— Start DATA LINES —

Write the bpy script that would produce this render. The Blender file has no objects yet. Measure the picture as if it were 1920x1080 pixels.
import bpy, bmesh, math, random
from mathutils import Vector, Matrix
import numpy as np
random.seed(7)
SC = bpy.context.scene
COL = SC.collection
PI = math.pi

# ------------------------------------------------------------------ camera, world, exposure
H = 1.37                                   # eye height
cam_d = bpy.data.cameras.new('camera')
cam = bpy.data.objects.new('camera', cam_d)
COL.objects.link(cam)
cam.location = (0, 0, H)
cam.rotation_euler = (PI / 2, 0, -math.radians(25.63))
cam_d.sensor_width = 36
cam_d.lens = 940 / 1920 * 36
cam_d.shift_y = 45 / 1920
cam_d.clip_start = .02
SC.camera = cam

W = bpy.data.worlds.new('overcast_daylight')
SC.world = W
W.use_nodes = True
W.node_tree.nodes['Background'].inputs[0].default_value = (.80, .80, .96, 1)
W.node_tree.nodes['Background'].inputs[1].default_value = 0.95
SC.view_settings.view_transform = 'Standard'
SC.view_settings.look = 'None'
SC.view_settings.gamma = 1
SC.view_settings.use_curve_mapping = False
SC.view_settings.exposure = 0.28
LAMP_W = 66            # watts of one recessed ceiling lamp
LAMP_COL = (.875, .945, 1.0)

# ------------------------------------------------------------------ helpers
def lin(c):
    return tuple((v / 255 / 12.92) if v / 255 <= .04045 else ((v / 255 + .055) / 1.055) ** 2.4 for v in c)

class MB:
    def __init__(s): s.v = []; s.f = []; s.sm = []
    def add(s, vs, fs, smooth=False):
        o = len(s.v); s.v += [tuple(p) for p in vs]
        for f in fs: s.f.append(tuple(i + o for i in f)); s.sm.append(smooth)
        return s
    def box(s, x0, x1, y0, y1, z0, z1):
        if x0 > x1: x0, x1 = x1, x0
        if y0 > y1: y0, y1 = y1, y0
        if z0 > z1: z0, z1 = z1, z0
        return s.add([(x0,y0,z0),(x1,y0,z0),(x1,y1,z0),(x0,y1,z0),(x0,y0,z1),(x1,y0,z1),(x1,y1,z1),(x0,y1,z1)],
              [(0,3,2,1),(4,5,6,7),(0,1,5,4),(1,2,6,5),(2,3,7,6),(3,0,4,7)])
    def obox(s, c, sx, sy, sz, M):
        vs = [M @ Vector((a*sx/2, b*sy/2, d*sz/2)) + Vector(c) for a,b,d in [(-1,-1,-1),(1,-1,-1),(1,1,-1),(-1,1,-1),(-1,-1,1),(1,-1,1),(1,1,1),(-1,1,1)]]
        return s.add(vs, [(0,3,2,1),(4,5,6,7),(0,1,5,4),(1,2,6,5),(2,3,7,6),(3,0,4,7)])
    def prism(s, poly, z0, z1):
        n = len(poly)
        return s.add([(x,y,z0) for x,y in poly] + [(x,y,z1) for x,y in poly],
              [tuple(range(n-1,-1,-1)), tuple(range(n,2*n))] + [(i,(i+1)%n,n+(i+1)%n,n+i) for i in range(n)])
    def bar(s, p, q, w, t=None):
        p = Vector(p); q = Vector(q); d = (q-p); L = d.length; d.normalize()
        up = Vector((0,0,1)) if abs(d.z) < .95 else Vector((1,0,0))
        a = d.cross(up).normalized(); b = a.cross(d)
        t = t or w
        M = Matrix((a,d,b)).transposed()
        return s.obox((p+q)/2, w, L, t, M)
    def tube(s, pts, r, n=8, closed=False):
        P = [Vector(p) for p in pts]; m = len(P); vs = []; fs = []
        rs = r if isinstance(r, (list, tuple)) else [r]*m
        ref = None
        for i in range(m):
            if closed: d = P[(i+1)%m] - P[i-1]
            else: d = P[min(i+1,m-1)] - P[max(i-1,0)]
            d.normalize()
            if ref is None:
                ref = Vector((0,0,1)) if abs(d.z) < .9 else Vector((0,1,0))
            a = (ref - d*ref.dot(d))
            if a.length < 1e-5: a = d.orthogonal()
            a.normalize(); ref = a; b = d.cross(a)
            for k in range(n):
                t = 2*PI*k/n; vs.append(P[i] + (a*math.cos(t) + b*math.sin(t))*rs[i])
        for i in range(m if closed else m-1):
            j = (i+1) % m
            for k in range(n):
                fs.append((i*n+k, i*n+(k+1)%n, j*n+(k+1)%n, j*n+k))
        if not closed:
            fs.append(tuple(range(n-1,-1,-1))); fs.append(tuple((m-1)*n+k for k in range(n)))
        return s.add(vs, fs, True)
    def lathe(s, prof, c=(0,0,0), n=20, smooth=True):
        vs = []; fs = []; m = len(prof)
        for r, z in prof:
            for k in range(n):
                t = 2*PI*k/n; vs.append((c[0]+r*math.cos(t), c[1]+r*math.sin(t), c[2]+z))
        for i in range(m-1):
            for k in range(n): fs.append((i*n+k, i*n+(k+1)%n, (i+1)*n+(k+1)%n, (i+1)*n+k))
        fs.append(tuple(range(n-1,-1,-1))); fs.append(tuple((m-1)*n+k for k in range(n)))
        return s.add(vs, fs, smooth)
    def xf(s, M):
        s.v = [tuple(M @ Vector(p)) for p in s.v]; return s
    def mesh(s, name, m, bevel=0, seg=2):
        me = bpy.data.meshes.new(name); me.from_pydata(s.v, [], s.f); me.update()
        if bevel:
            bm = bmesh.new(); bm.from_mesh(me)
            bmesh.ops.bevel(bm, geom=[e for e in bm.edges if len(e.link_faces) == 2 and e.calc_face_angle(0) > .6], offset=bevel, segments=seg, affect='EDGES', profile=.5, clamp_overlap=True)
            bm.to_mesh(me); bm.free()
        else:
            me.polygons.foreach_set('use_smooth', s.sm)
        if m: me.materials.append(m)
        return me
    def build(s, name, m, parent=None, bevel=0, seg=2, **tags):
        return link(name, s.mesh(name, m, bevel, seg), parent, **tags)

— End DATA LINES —

DO THIS:
Return only the lines spanning from the first line of the material through the line with "PI = math.pi", copied exactly, both ends kept.

ANSWER TO THIS TASK:
Write the bpy script that would produce this render. The Blender file has no objects yet. Measure the picture as if it were 1920x1080 pixels.
import bpy, bmesh, math, random
from mathutils import Vector, Matrix
import numpy as np
random.seed(7)
SC = bpy.context.scene
COL = SC.collection
PI = math.pi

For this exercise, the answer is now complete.